Beek, Geert van
Gerardus Johannes van Beek, Nederlands prozaschrijver en dichter
(Gennep 13.3.1920 - Veghel 2.1.2001). Aanvankelijk onderwijzer,
studeerde Nederlands te Amsterdam en werd leraar Nederlands in
Tilburg en Veghel.
Van Beek debuteerde in 1952 met het korte verhaal ‘De ballon’ in het tijdschrift Roeping. In
dit verhaal en in de prozabundel Een hand boven de ogen (1960) rekent hij af met
zijn traditionele katholieke opvoeding in een satirisch-ironische toonzetting. In zijn latere werk
overweegt een humanitaire geesteshouding. De roman Buiten schot (1961),
geschreven met een regeringsopdracht, behandelt de problematiek van een pacifist in oorlogstijd. De
roman werd bekroond met de Anne Frankprijs in 1962. De thematiek van oorlog, geweld en
pacifisme speelt ook in later werk een belangrijke rol. Daarbij maakt Van Beek vaak gebruik van
het naïeve perspectief van kinderen, die in hun onbedorvenheid nog fris reageren op de
scheefgegroeide wereld van de volwassenen, zoals in De dia's van Andrea (1974;
1977) en De steek van een schorpioen (1968), waarvoor hij de Vijverbergprijs
kreeg in 1968.
Een derde thema wordt uitgewerkt in De gekruisigde rat (1965). Hierin speelt de
zingeving van het lijden en de dood een hoofdrol, meestal tot uitdrukking gebracht in het verzet in de
vorm van verhoogde vitaliteit en afwijzing van elke vorm van berusting. Dat thema beheerst ook de
verhalenbundel Het Mexicaanse paardje (1966) en de novelle Blazen tot
honderd (1977).
Hoewel het werk van Geert van Beek overwegend positief beoordeeld werd in de literaire kritiek,
bleek de belangstelling van het publiek voor zijn werk vrij gering.
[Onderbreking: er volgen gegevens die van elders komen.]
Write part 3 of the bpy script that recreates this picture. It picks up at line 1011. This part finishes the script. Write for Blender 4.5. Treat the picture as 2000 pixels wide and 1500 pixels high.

Literatuur: Kritisch lexicon; Oosthoek; WP-lexicon; ‘Geert van Beek vijftig’, spec.
nr. van Raam (1970) 66; H. Bousset, ‘Geert van Beek’, in: Schreien, schrijven,
schreeuwen (1973), p. 91-114; J. van de Sande, ‘De bezielde wereld van Geert van Beek’,
in: Ons Erfdeel 33 (1990) 2, p. 230-237; W. Kusters. Een hemd met paardjes: over het werk
van Geert van Beek (met bibliografie; 1990); B. Kooijman, ‘Bekentenissen van drie
vrienden’, in: Leydraden (1994) 16, p. 20-26.